> if the experts can’t secure their accounts, what hope does anyone else have?
This is my opinion of the entire software industry.
Chrome exploits, iPhone hacks, etc. These are nearly trillion dollar companies. If they can't do it then nobody can. Something is fundamentally broken.
Something is fundamentally broken. "We can write perfect software to prevent all attacks" is fundamentally broken, because we have empirically proven that we can't. (The previous model, "we can trust people", is even more broken. But maybe it's the same breakage? "If this packet that came over the internet passes all of our filters of known bad things, then we should go ahead and process it.")
People have touted capability-based security, but I don't think that's the answer, at least for consumer devices (phones and not-administered-by-IT computers). Users will give an app whatever permissions it asks for in order for it to shut up and start running, and those permissions will be used to gut their security. It may limit the damage somewhat, depending on how disciplined the app and the user are, but it will only reduce the damage.

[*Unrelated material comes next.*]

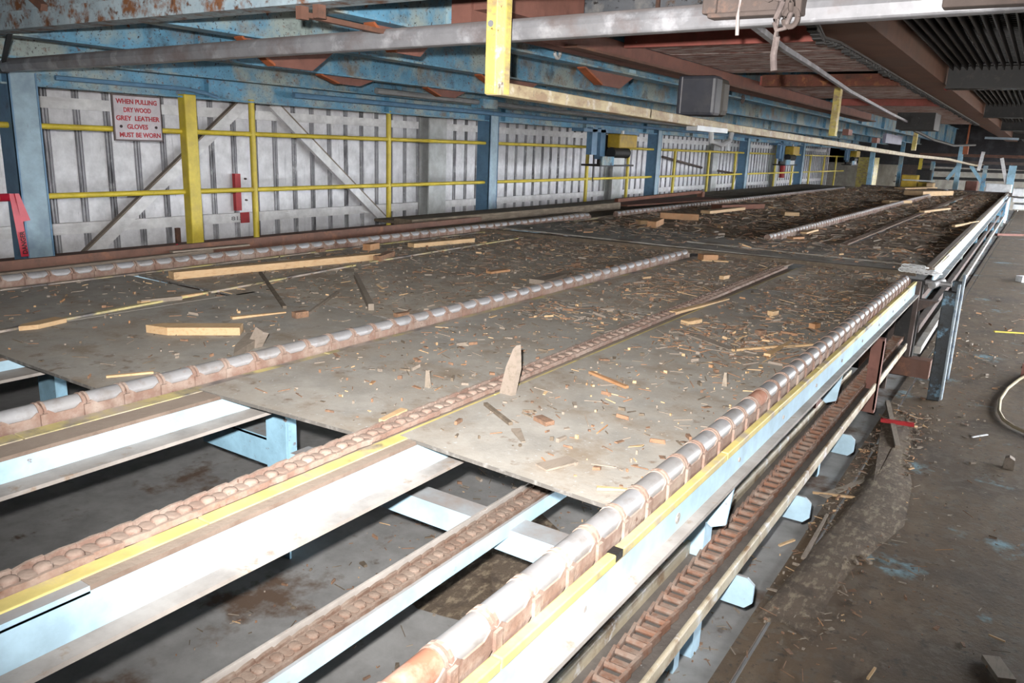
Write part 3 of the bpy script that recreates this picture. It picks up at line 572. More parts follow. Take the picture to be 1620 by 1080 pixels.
def flat_chain(me, x, z, y0, y1, p, label, x1=None, cap=100, mat=None):
    o = empty('link_chain', (x, y0, z - .015), label, 'chain', 'flat link chains'); n = int((y1 - y0) / p); rest = MB()
    for k in range(n):
        yy = y0 + (k + .5) * p; xx = x if x1 is None else x + (x1 - x) * k / n
        if k < cap:
            a = bpy.data.objects.new('link', me); C.objects.link(a); a.parent = o; a.matrix_parent_inverse = parent_inv(o); a.location = (xx, yy, z)
            a.rotation_euler = (rnd.uniform(-.05, .05), 0, rnd.uniform(-.03, .03))
        else:
            rest.box(xx - .03, xx + .03, yy - p * .3, yy + p * .3, z - .01, z + .012); rest.cyl((xx - .03, yy, z), (xx + .03, yy, z), .016, 6)
    if rest.v: r = rest.build('link', mat, o); r['kind'] = 'stuff'
    return o
PM = pintle_mesh(.065, .075, .016).mesh('link', m_chain); PM.shade_smooth(); PM.set_sharp_from_angle(angle=.7)
flat_chain(PM, -1.563, .878, .45, 6.45, .065, 'flat dusty chain running through the deck between the roller chains', x1=-1.62)
PM2 = pintle_mesh(.08, .07, .014).mesh('link', m_chaindk)
flat_chain(PM2, -1.56, .895, 8.5, 26, .08, 'flat dark chain half buried in the far deck litter', x1=-1.6, cap=100, mat=m_chaindk)
LM = ladder_mesh(.055, .06, .011).mesh('link', m_chaindk)
flat_chain(PM_R := pintle_mesh(.055, .07, .011).mesh('link', m_chaindk), -1.315, .557, .75, 3.2, .055, 'rusty return chain lying in the narrow tray under the deck')
LMo = ladder_mesh(.066, .075, .012).mesh('link', m_chainrust)
flat_chain(LMo, -.725, .418, .7, 6.6, .066, 'rusty ladder like return chain in the trough beside the walkway')
# ------------------------------------------------------------------ return trays
o = empty('return_tray', (-1.31, 1.8, .5), 'narrow pale blue return tray under the deck holding the rusty chain', 'tray')
b = MB(); b.box(-1.365, -1.265, -.2, 3.3, .53, .545); b.build('tray_floor', m_track, o)
b = MB(); b.box(-1.265, -1.255, -.2, 3.3, .51, .562); b.build('right_lip', m_blueclean, o)
b = MB(); b.box(-1.372, -1.365, -.2, 3.3, .53, .565); b.build('left_lip', m_flange, o)
o = empty('return_trough', (-.71, 3, .36), 'long dark trough with rounded rims below the right chain beam', 'trough')
b = MB(); b.box(-.81, -.645, -.2, 6.4, .385, .398); b.build('trough_floor', m_trough, o)
m_rim = M('chipped_cream_rim', (.50, .44, .33), [((.22, .14, .08), 9, .5, .66), ((.62, .62, .62), 14, .56, .66)], .5)
b = MB(); b.bar((-.812, -.2, .42), (-.812, 5.2, .42), .016, .055); b.build('left_rim', m_rim, o, bevel=.006)
b = MB(); b.bar((-.636, -.2, .412), (-.636, 6.3, .414), .016, .05); b.build('right_rim', m_rim, o, bevel=.006)
for yy in (2.42, 3.2, 4.12):
    b = MB(); z = .375
    b.prism([(-.70, yy, z), (-.60, yy, z), (-.575, yy, z - .02), (-.575, yy, z - .085), (-.60, yy, z - .11), (-.70, yy, z - .11)], (0, .012, 0)); b.build('support_plate', m_blueclean, o)
for yy in (2.3, 4.4):
    b = MB(); b.box(-.82, -.78, yy, yy + .05, 0, .385); b.build('support_leg', m_blueclean, o)
for yy, t in ((2.29, 'nearest blue bracket plate under the right chain beam'), (3.9, 'second blue bracket plate under the right chain beam')):
    one('bracket_plate', m_blueclean, lambda b: b.prism([(-.79, yy, .752), (-.64, yy, .752), (-.655, yy, .605), (-.70, yy, .585), (-.80, yy, .65)], (0, .012, 0)), t, 'bracket', 'bracket plates')
one('beam_post', m_blueclean, lambda b: b.box(-.83, -.76, 2.42, 2.5, 0, .752), 'pale blue post behind the trough below the right beam', 'post')
# crossbeams and posts under the table
o = empty('under_crossbeam', (-1.4, 2.0, .45), 'pale blue channel crossbeam under the deck near the centre opening', 'beam')
b = MB(); b.box(-2.3, -.83, 1.965, 2.06, .515, .53); b.box(-2.3, -.83, 1.965, 1.977, .445, .515); b.build('channel', m_blueclean, o)
o = empty('table_leg', (-2.46, 2.1, 0), 'pale blue support post with crossbar under the middle beam', 'post', 'table support posts')
b = MB(); b.box(-2.52, -2.40, 2.03, 2.04, 0, .79); b.box(-2.52, -2.51, 2.04, 2.13, 0, .79); b.box(-2.46, -2.45, 2.04, 2.13, 0, .79); b.build('post', m_blue, o)
b = MB(); b.box(-2.95, -2.52, 2.03, 2.045, .40, .52); b.box(-2.95, -2.52, 2.03, 2.14, .51, .525); b.build('crossbar', m_blue, o)
o = empty('table_leg', (-4.33, 2.1, 0), 'grimy blue support post with crossbar under the deck at the left edge', 'post', 'table support posts')
b = MB(); b.box(-4.40, -4.22, 2.03, 2.04, 0, .79); b.box(-4.31, -4.30, 2.04, 2.13, 0, .79); b.build('post', m_blue, o)
b = MB(); b.box(-4.22, -2.9, 2.05, 2.065, .52, .70); b.box(-4.22, -2.9, 2.05, 2.15, .69, .705); b.build('crossbar', m_blue, o)
for x in (-.9, -1.6, -2.46, -4.3):
    for yy, t in ((4.3, 'middle'), (6.3, 'end')):
        if x < -1: one('deck_support', m_blue, lambda b: b.box(x - .05, x + .05, yy, yy + .1, 0, .745), 'blue deck support post in the dark under the near deck', 'post', 'hidden deck posts')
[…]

We need a completely different answer. I don't know what it is.
Qubes, as great as it may be, is still another abstraction on top of an insecure base. The fact that things like spectre and meltdown are even possible is worrying. How does Qubes solve this?
As another poster said, we need some other computing paradigm, but I don't know what that would look like. All I know is something is broken if these behemoth companies with limitless resources still get it wrong.
Qubes is not just an abstraction. Its isolation allows to overcome the problem of fundamentally insecure software. For example, my passwords are stored in an offline VM (where I don't run any apps) and my random internet browsing occurs in a disposable VM (which is reset every time).
Yes, Qubes does not solve the problems like Spectre and Meltdown. Yes, you must trust your hardware to use it. If you are looking to solve such problem, then you might be interested in a stateless laptop: https://blog.invisiblethings.org/papers/2015/state_harmful.p....
Apart from that, I believe, the best computing paradigm is free software and free hardware, but it does not seem too widespread now unfortunately. This would be the actual solution. The "behemoth companies" are not trying to solve computer security. They are trying to get as much profit as possible, and it goes against security of the users. This is why they are not supporting free software.
My current "good enough" solutions are disabled and neutralized ME in a laptop and Librem 5 phone.
This is my opinion of the entire software industry.
Chrome exploits, iPhone hacks, etc. These are nearly trillion dollar companies. If they can't do it then nobody can. Something is fundamentally broken.